Governance
Our Steering Committee (21 members) was responsible for overseeing the implementation of The Advocacy Initiative. Membership of this group was open to any community and voluntary organisation engaged in social justice advocacy. This group met quarterly and elected a Chairperson.
As we developed and staff were employed a decision was made to form a smaller 5-7 member Project Management Group. This group met monthly to co-ordinate the day-to-day management. The Steering Committee nominated the members of this group.
Funding
We received two tranches of funding from Atlantic Philanthropies as follows:
- €50,000 to undertake the scoping research.
- €500,000 (plus €50,000 in-kind co-financing from Focus Ireland and the Saint Vincent de Paul) for the implementation of the detailed three year work programme.
Analysis of three year project spend |
|||
Description of Spend |
Total spend |
% of the Total Project Budget |
|
Consultancy and activity costs (research, events, tools etc). Employment of specialists to undertaken specific pieces of work |
€242,186 |
44% |
|
Staff and expenses
|
€229,246 |
42% |
|
Communications (including websites) |
€29,418 |
5% |
|
Administration (including operational costs, rent, light, heat, equipment) |
€30,275 |
6% |
|
Project evaluation | €18,875 | 3% | |
TOTAL |
€550,000 |
100% |
What was unusual about our programme was that the majority of the resources were spent on the employment of specialists to undertake specific pieces of work. Staff resources were limited to one full-time equivalent. Overheads were kept to a minimum and we avoided establishing an office infrastructure.
Communications
Internal and external communications were identified as important early in the development of The Advocacy Initiative. We developed a two phase communications plan to guide our work in this area. The first phase focused on building awareness and credibility of The Advocacy Initiative among key social justice stakeholders and on building our capacity to engage with the wider media. The second focused on strengthening the reach and support for social justice advocacy more generally and benefited from the recruitment of a part-time Communications Officer in October 2012.

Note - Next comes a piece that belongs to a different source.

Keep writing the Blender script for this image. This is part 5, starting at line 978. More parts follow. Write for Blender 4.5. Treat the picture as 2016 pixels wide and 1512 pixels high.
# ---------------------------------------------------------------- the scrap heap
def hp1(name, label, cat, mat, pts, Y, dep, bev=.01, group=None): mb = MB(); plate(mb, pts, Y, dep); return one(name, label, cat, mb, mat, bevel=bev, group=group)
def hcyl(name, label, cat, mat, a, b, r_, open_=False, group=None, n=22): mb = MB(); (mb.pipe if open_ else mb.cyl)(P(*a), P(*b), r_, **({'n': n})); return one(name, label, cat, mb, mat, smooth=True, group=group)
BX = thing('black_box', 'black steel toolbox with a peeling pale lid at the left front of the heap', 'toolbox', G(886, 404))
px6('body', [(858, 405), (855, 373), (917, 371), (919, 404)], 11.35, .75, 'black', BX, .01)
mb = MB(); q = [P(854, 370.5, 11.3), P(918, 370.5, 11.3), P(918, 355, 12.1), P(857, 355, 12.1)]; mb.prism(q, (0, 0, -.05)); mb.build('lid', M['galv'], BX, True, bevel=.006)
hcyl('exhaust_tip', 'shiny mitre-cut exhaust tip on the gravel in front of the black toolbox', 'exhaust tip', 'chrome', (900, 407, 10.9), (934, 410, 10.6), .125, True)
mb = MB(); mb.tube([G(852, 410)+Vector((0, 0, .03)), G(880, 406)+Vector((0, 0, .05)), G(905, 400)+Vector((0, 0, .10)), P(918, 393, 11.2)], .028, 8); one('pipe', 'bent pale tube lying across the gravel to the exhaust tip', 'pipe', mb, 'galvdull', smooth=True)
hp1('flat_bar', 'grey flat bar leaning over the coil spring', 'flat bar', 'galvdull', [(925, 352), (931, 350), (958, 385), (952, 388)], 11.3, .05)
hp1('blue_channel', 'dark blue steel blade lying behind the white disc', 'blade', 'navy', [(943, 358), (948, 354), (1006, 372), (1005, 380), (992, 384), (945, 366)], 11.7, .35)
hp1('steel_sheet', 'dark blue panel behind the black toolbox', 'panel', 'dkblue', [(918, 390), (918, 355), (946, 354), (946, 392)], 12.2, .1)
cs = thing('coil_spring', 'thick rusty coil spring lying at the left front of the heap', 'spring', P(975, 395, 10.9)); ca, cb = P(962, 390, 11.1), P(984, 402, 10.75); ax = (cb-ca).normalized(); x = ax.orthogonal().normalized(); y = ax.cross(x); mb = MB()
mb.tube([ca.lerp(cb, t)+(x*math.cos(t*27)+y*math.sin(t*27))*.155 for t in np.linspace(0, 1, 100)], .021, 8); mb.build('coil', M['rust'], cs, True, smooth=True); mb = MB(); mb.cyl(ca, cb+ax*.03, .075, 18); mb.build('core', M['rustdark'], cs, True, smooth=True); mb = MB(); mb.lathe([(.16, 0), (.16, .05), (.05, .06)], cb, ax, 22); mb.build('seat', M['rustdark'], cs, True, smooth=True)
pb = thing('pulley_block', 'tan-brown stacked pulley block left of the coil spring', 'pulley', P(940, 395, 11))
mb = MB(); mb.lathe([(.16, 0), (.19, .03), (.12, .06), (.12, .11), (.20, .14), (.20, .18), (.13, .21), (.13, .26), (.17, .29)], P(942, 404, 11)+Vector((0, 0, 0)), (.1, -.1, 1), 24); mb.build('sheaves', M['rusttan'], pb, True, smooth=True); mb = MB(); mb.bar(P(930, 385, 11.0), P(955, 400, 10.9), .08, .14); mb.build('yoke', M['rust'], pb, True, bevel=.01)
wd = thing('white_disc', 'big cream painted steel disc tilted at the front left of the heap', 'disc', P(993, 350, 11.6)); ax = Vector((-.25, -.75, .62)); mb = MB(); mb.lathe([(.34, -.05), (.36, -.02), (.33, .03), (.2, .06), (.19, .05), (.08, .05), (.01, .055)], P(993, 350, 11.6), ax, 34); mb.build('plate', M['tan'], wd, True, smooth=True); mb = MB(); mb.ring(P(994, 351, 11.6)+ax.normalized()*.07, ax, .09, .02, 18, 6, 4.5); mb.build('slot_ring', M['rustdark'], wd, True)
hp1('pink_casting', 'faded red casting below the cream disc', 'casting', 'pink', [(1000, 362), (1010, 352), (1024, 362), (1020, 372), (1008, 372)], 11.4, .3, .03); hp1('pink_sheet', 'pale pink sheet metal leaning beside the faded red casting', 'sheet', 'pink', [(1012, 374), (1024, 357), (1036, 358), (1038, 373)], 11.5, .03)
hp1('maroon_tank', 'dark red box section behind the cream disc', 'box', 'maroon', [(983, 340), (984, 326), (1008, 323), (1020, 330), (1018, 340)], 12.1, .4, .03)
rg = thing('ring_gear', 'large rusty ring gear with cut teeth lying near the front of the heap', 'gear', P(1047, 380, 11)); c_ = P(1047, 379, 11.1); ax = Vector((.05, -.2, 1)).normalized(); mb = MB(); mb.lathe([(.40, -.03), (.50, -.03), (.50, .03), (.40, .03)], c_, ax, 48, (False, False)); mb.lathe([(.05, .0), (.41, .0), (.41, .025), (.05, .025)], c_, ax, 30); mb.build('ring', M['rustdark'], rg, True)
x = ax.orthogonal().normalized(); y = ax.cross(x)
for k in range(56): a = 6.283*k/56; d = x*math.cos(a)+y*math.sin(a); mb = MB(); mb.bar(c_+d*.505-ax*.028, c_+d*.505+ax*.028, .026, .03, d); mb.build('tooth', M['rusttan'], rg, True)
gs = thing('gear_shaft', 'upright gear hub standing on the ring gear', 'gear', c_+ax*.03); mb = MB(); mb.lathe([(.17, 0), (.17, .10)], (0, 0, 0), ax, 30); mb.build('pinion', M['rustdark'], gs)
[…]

Our key communication tools included:
- The Advocacy Initiative website (which went live on 22nd June 2012) has had approximately 12,335 unique visitors, 42% of which were return visitors, the average number of pages visited per visit was 3.35.
- The development and operation of our customer relationship management database which monitored and tracked all our interactions by the various different stakeholders involved with the Initiative.
- The monthly Advocacy Post e-mail newsletter as well as monthly updates for The Wheel’s Focal Point newsletter.
- The use of social media (Facebook and Twitter). We made more use of Twitter than we did Facebook as it was a channel that suited our needs to disseminate information and was used at events for people to comment via hashtags.
- The commissioning of blogs with an average of three minutes spent reading each blog.
- The development of various print materials which provided information on The Advocacy Initiative.
- Engagement with the wider media (to raise awareness of the work, events and findings emerging from the work of the Initiative) through press releases and articles). Media coverage achieved included articles in the Irish Times (5 articles and a series of letters), The Irish Examiner (2), the Irish Independent (1), the Evening Herald (1), Thejournal.ie (2), Be the Change (2) and the Irish Social Worker Journal (1).